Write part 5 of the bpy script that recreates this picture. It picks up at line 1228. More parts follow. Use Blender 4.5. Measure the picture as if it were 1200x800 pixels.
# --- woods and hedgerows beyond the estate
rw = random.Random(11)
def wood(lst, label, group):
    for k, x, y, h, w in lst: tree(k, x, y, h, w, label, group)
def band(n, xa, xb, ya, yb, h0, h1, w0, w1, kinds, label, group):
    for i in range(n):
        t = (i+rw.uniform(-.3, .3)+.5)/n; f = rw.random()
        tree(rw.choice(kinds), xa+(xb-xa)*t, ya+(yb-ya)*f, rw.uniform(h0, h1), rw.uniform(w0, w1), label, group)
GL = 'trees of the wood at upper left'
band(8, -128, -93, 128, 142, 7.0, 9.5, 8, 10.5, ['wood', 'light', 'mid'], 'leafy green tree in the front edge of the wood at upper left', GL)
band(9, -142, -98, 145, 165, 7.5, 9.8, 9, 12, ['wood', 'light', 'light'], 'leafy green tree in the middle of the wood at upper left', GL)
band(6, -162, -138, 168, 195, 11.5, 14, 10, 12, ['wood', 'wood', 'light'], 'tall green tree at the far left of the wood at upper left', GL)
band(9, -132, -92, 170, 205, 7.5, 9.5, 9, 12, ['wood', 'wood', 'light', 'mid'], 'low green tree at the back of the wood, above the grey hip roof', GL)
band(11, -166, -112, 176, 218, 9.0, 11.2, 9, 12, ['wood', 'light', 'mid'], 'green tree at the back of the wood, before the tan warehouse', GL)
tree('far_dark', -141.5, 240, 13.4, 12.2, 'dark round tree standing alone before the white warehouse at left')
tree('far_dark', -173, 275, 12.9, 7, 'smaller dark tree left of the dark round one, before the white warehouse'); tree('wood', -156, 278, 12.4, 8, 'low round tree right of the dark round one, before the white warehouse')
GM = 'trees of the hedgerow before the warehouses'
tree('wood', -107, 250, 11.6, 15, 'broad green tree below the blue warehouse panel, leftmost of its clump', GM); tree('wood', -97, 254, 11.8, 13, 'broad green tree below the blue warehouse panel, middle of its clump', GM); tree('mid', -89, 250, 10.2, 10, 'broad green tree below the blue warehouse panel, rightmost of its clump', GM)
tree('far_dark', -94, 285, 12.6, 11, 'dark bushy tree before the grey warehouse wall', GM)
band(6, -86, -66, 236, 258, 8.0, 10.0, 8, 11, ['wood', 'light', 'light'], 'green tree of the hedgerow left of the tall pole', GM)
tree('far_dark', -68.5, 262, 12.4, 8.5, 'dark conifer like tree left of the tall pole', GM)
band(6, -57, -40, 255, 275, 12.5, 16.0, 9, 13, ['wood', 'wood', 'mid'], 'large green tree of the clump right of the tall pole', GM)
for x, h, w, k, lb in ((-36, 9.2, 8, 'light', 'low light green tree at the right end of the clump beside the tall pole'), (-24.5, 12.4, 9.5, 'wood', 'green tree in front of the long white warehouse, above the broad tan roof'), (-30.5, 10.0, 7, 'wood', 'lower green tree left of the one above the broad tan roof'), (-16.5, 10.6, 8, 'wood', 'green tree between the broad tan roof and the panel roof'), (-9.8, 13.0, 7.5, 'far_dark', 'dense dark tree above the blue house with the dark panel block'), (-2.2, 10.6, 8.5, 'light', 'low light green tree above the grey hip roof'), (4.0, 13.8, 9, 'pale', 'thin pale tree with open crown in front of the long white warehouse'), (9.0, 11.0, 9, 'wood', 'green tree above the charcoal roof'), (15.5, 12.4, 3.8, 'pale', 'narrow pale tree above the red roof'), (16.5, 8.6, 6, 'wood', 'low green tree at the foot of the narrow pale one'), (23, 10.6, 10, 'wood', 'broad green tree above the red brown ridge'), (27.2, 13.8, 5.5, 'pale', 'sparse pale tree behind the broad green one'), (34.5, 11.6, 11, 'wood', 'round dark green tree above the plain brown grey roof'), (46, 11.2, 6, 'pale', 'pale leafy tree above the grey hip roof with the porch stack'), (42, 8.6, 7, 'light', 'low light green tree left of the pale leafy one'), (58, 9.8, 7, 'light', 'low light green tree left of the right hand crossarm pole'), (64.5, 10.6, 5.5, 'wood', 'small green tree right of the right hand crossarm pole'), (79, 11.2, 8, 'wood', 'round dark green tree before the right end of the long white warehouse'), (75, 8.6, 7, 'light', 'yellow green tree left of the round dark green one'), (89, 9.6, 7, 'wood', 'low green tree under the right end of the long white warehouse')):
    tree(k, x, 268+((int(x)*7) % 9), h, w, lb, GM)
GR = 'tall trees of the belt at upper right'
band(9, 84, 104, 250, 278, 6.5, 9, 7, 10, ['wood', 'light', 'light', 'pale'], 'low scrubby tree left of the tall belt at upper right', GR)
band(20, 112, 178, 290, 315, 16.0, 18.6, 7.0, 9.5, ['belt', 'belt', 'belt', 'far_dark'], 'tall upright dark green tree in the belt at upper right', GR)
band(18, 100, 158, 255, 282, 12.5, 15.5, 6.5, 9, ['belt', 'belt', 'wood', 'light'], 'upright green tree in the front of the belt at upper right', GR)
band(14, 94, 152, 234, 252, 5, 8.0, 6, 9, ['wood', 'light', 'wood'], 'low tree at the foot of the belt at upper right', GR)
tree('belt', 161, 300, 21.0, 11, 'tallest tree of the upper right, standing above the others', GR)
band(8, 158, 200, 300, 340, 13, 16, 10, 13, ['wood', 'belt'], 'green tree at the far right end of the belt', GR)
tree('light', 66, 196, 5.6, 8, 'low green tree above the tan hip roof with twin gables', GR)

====

** EXERCISE DIRECTIONS **
Please set down all the data word for word.

** EXERCISE OUTPUT **
Write part 5 of the bpy script that recreates this picture. It picks up at line 1228. More parts follow. Use Blender 4.5. Measure the picture as if it were 1200x800 pixels.
# --- woods and hedgerows beyond the estate
rw = random.Random(11)
def wood(lst, label, group):
    for k, x, y, h, w in lst: tree(k, x, y, h, w, label, group)
def band(n, xa, xb, ya, yb, h0, h1, w0, w1, kinds, label, group):
    for i in range(n):
        t = (i+rw.uniform(-.3, .3)+.5)/n; f = rw.random()
        tree(rw.choice(kinds), xa+(xb-xa)*t, ya+(yb-ya)*f, rw.uniform(h0, h1), rw.uniform(w0, w1), label, group)
GL = 'trees of the wood at upper left'
band(8, -128, -93, 128, 142, 7.0, 9.5, 8, 10.5, ['wood', 'light', 'mid'], 'leafy green tree in the front edge of the wood at upper left', GL)
band(9, -142, -98, 145, 165, 7.5, 9.8, 9, 12, ['wood', 'light', 'light'], 'leafy green tree in the middle of the wood at upper left', GL)
band(6, -162, -138, 168, 195, 11.5, 14, 10, 12, ['wood', 'wood', 'light'], 'tall green tree at the far left of the wood at upper left', GL)
band(9, -132, -92, 170, 205, 7.5, 9.5, 9, 12, ['wood', 'wood', 'light', 'mid'], 'low green tree at the back of the wood, above the grey hip roof', GL)
band(11, -166, -112, 176, 218, 9.0, 11.2, 9, 12, ['wood', 'light', 'mid'], 'green tree at the back of the wood, before the tan warehouse', GL)
tree('far_dark', -141.5, 240, 13.4, 12.2, 'dark round tree standing alone before the white warehouse at left')
tree('far_dark', -173, 275, 12.9, 7, 'smaller dark tree left of the dark round one, before the white warehouse'); tree('wood', -156, 278, 12.4, 8, 'low round tree right of the dark round one, before the white warehouse')
GM = 'trees of the hedgerow before the warehouses'
tree('wood', -107, 250, 11.6, 15, 'broad green tree below the blue warehouse panel, leftmost of its clump', GM); tree('wood', -97, 254, 11.8, 13, 'broad green tree below the blue warehouse panel, middle of its clump', GM); tree('mid', -89, 250, 10.2, 10, 'broad green tree below the blue warehouse panel, rightmost of its clump', GM)
tree('far_dark', -94, 285, 12.6, 11, 'dark bushy tree before the grey warehouse wall', GM)
band(6, -86, -66, 236, 258, 8.0, 10.0, 8, 11, ['wood', 'light', 'light'], 'green tree of the hedgerow left of the tall pole', GM)
tree('far_dark', -68.5, 262, 12.4, 8.5, 'dark conifer like tree left of the tall pole', GM)
band(6, -57, -40, 255, 275, 12.5, 16.0, 9, 13, ['wood', 'wood', 'mid'], 'large green tree of the clump right of the tall pole', GM)
for x, h, w, k, lb in ((-36, 9.2, 8, 'light', 'low light green tree at the right end of the clump beside the tall pole'), (-24.5, 12.4, 9.5, 'wood', 'green tree in front of the long white warehouse, above the broad tan roof'), (-30.5, 10.0, 7, 'wood', 'lower green tree left of the one above the broad tan roof'), (-16.5, 10.6, 8, 'wood', 'green tree between the broad tan roof and the panel roof'), (-9.8, 13.0, 7.5, 'far_dark', 'dense dark tree above the blue house with the dark panel block'), (-2.2, 10.6, 8.5, 'light', 'low light green tree above the grey hip roof'), (4.0, 13.8, 9, 'pale', 'thin pale tree with open crown in front of the long white warehouse'), (9.0, 11.0, 9, 'wood', 'green tree above the charcoal roof'), (15.5, 12.4, 3.8, 'pale', 'narrow pale tree above the red roof'), (16.5, 8.6, 6, 'wood', 'low green tree at the foot of the narrow pale one'), (23, 10.6, 10, 'wood', 'broad green tree above the red brown ridge'), (27.2, 13.8, 5.5, 'pale', 'sparse pale tree behind the broad green one'), (34.5, 11.6, 11, 'wood', 'round dark green tree above the plain brown grey roof'), (46, 11.2, 6, 'pale', 'pale leafy tree above the grey hip roof with the porch stack'), (42, 8.6, 7, 'light', 'low light green tree left of the pale leafy one'), (58, 9.8, 7, 'light', 'low light green tree left of the right hand crossarm pole'), (64.5, 10.6, 5.5, 'wood', 'small green tree right of the right hand crossarm pole'), (79, 11.2, 8, 'wood', 'round dark green tree before the right end of the long white warehouse'), (75, 8.6, 7, 'light', 'yellow green tree left of the round dark green one'), (89, 9.6, 7, 'wood', 'low green tree under the right end of the long white warehouse')):
    tree(k, x, 268+((int(x)*7) % 9), h, w, lb, GM)
GR = 'tall trees of the belt at upper right'
band(9, 84, 104, 250, 278, 6.5, 9, 7, 10, ['wood', 'light', 'light', 'pale'], 'low scrubby tree left of the tall belt at upper right', GR)
band(20, 112, 178, 290, 315, 16.0, 18.6, 7.0, 9.5, ['belt', 'belt', 'belt', 'far_dark'], 'tall upright dark green tree in the belt at upper right', GR)
band(18, 100, 158, 255, 282, 12.5, 15.5, 6.5, 9, ['belt', 'belt', 'wood', 'light'], 'upright green tree in the front of the belt at upper right', GR)
band(14, 94, 152, 234, 252, 5, 8.0, 6, 9, ['wood', 'light', 'wood'], 'low tree at the foot of the belt at upper right', GR)
tree('belt', 161, 300, 21.0, 11, 'tallest tree of the upper right, standing above the others', GR)
band(8, 158, 200, 300, 340, 13, 16, 10, 13, ['wood', 'belt'], 'green tree at the far right end of the belt', GR)
tree('light', 66, 196, 5.6, 8, 'low green tree above the tan hip roof with twin gables', GR)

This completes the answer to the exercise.